LONDON — Bank of England Governor Andrew Bailey on Thursday defended an about-turn in the bank’s U.K. growth forecast, saying its “biggest upgrade” ever reflected the rapidly shifting economic landscape.
At its policy meeting earlier Thursday, the central bank said it no longer expects the U.K. to enter into recession this year.
Months earlier, it had predicted the county would face its longest-ever recession, which it then said would likely be shallower that initially thought.
The bank said Thursday that U.K. GDP was expected to be flat over the first half of this year, growing 0.9% by the middle of 2024 and 0.7% by mid-2025. At its prior meeting in February, it said U.K. GDP was projected to decline by around 0.75% over the second half of 2022.
“It may be the biggest upgrade we’ve ever done,” Bailey told CNBC’s Joumanna Bercetche.
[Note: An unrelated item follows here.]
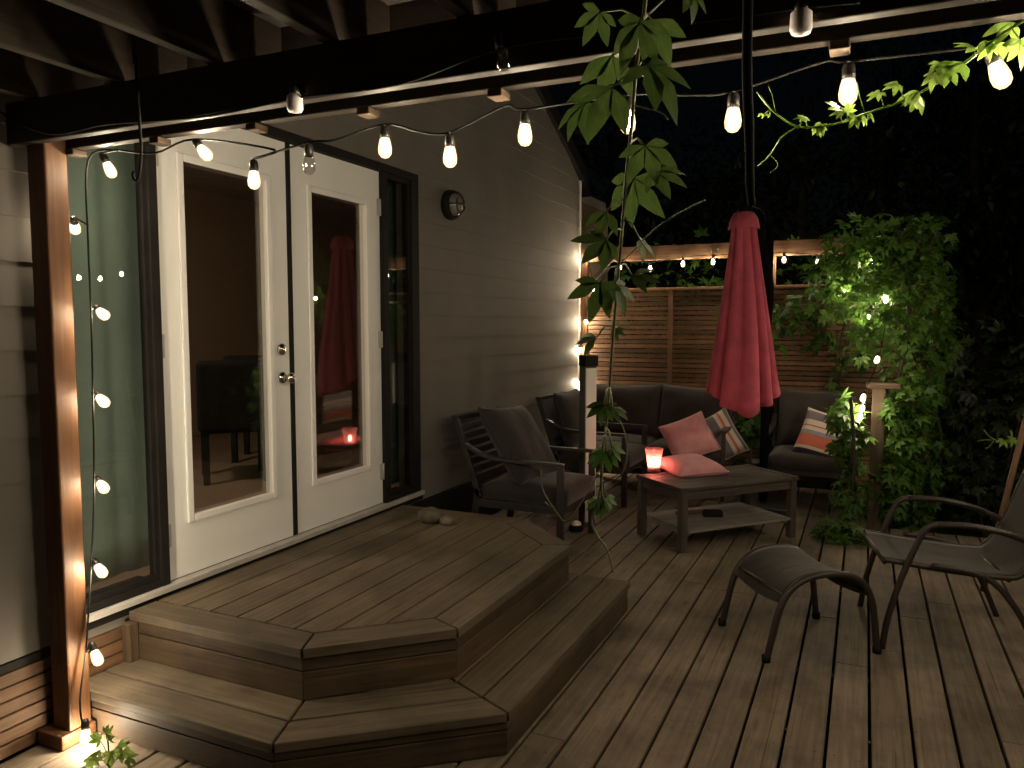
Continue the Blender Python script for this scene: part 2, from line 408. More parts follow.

Still, he insisted that the overall forecast remained weak.
“The level is still quite low though, let’s be honest,” he added.
The bank has been criticized for failing to provide accurate growth forecasts, which could stymy its efforts to combat still high inflation.
However, Bailey said the forecasts were based on conditional data, which is subject to frequent and significant fluctuations.
“They are conditional on financial market prices, they’re conditional on commodity prices, they’re conditional on government policies. So, as those conditions change, we change our forecasts,” he said.
“We have deal with all these things, which is why our forecasts do change and do evolve,” he said.
The governor also acknowledged that the bank should do a better job at communicating. It follows an earlier faux pas by the BOE’s Chief Economist Huw Pill who said Britons should accept that they are now worse off due to stubbornly high inflation.
“It’s not the right choice of words,” Bailey said of Pill’s comments.
“How people form their expectations about future inflation is so important for us. The wording is critically important, because I want to emphasize, we are very sensitive to the impact this has on people in this country,” he continued.
However, he added that he was optimistic of a “rapid” fall in inflation over the coming months.
Earlier Thursday, the U.K. central bank maintained its commitment to tackling price rises, raising interest rates by 25 basis points and taking the main bank rate to 4.5%.
The headline consumer price index rose by an annual 10.1% in March, driven by persistently high food and energy bills. Core inflation, which excludes volatile food, energy, alcohol and tobacco prices, increased by 5.7% over the 12 months to March, unchanged from February.
— CNBC’s Elliot Smith contributed to this report.